Recorded data start

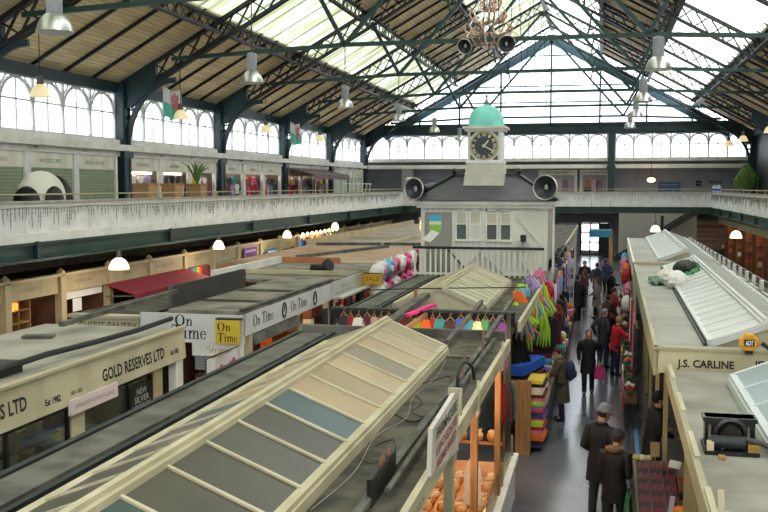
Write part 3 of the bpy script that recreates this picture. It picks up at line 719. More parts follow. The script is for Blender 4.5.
b = MB(); b.bx(-10.15, -10.05, 3, 15.85, 0, 2.74); b.bx(-10.05, BX - .1, 15.75, 15.85, 0, 2.74); b.bx(BX - 1.3, BX - 1.2, 3, 15.8, 0, 2.74); b.build('back_wall', mat('dark_shop_inside', '#2b2622', .7, '#3a322b', 1.5), t)
for a, c in ((9.2, 10.7), (10.7, 12.15), (12.5, 13.9), (13.9, 14.75)):
    MB().bx(BX - .08, BX - .06, a, c, .9, 2.28).build('window_pane', G_clear, t)
    b = MB(); b.bx(BX - .09, BX - .03, c - .05, c, .9, 2.28); b.bx(BX - .09, BX - .03, a, c, 2.2, 2.28); b.build('window_bar', M_dark, t)
b = MB(); b.bx(BX - 1.2, BX - .12, 9, 14.8, .85, .92); b.bx(BX - .6, BX - .14, 9, 12.1, 1.5, 1.53); b.bx(BX - .6, BX - .14, 9, 12.1, 1.85, 1.88); b.build('shelf', M_strip, t)
add_point(BX - .7, 10.5, 2.2, 8, .1, (1, .85, .65)); add_point(BX - .7, 13.6, 2.2, 6, .1, (1, .85, .65))
for i in range(14):
    y = 9.3 + i * .2; z = 1.53 if i % 2 else 1.88
    boxy('jewellery_tray', '%s display tray in the lit Gold Reserves window, %s from the left' % (('white', 'green', 'beige')[i % 3], ORD[i]), 'tray', BX - .5, BX - .3, y, y + .17, z + .002, z + .22, paint(('#d8d5c8', '#4d5c40', '#b79f74')[i % 3]), 'trays in the left shop window', lid=paint('#e4ddc9'))
t2 = thing('fascia_board', 'pale pink sign board hung under the Gold Reserves lettering', 'sign', (BX + .08, 12.6, 2.1)); MB().bx(BX + .07, BX + .11, 11.95, 13.3, 2.14, 2.36).build('board', mat('pinkish_board', '#d9c6c2', .5), t2)
text('JEWELLERY BOUGHT & SOLD', (BX + .11, 12.62, 2.22), (0, 1, 0), (0, 0, 1), .06, paint('#9c8886'), t2, width=1.1)
t2 = thing('window_sign', 'small black notice board reading new silver lines in the shop window', 'sign', (BX, 14.2, 1.5)); MB().bx(BX, BX + .03, 13.85, 14.6, 1.65, 2.12).build('board', M_black, t2)
for i, s in enumerate(('NEW', 'SILVER', 'LINES IN')): text(s, (BX + .03, 14.22, 1.98 - i * .13), (0, 1, 0), (0, 0, 1), .1, paint('#c9c6bd'), t2, width=(.35, .5, .62)[i])
boxy('cardboard_box', 'tan cardboard box standing in the window above the black notice', 'box', BX - .3, BX - .1, 14.3, 14.65, 2.13, 2.26, paint('#c08f58'))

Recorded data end

Write out the material above again, word for word, minus its pictures.

Write part 3 of the bpy script that recreates this picture. It picks up at line 719. More parts follow. The script is for Blender 4.5.
b = MB(); b.bx(-10.15, -10.05, 3, 15.85, 0, 2.74); b.bx(-10.05, BX - .1, 15.75, 15.85, 0, 2.74); b.bx(BX - 1.3, BX - 1.2, 3, 15.8, 0, 2.74); b.build('back_wall', mat('dark_shop_inside', '#2b2622', .7, '#3a322b', 1.5), t)
for a, c in ((9.2, 10.7), (10.7, 12.15), (12.5, 13.9), (13.9, 14.75)):
    MB().bx(BX - .08, BX - .06, a, c, .9, 2.28).build('window_pane', G_clear, t)
    b = MB(); b.bx(BX - .09, BX - .03, c - .05, c, .9, 2.28); b.bx(BX - .09, BX - .03, a, c, 2.2, 2.28); b.build('window_bar', M_dark, t)
b = MB(); b.bx(BX - 1.2, BX - .12, 9, 14.8, .85, .92); b.bx(BX - .6, BX - .14, 9, 12.1, 1.5, 1.53); b.bx(BX - .6, BX - .14, 9, 12.1, 1.85, 1.88); b.build('shelf', M_strip, t)
add_point(BX - .7, 10.5, 2.2, 8, .1, (1, .85, .65)); add_point(BX - .7, 13.6, 2.2, 6, .1, (1, .85, .65))
for i in range(14):
    y = 9.3 + i * .2; z = 1.53 if i % 2 else 1.88
    boxy('jewellery_tray', '%s display tray in the lit Gold Reserves window, %s from the left' % (('white', 'green', 'beige')[i % 3], ORD[i]), 'tray', BX - .5, BX - .3, y, y + .17, z + .002, z + .22, paint(('#d8d5c8', '#4d5c40', '#b79f74')[i % 3]), 'trays in the left shop window', lid=paint('#e4ddc9'))
t2 = thing('fascia_board', 'pale pink sign board hung under the Gold Reserves lettering', 'sign', (BX + .08, 12.6, 2.1)); MB().bx(BX + .07, BX + .11, 11.95, 13.3, 2.14, 2.36).build('board', mat('pinkish_board', '#d9c6c2', .5), t2)
text('JEWELLERY BOUGHT & SOLD', (BX + .11, 12.62, 2.22), (0, 1, 0), (0, 0, 1), .06, paint('#9c8886'), t2, width=1.1)
t2 = thing('window_sign', 'small black notice board reading new silver lines in the shop window', 'sign', (BX, 14.2, 1.5)); MB().bx(BX, BX + .03, 13.85, 14.6, 1.65, 2.12).build('board', M_black, t2)
for i, s in enumerate(('NEW', 'SILVER', 'LINES IN')): text(s, (BX + .03, 14.22, 1.98 - i * .13), (0, 1, 0), (0, 0, 1), .1, paint('#c9c6bd'), t2, width=(.35, .5, .62)[i])
boxy('cardboard_box', 'tan cardboard box standing in the window above the black notice', 'box', BX - .3, BX - .1, 14.3, 14.65, 2.13, 2.26, paint('#c08f58'))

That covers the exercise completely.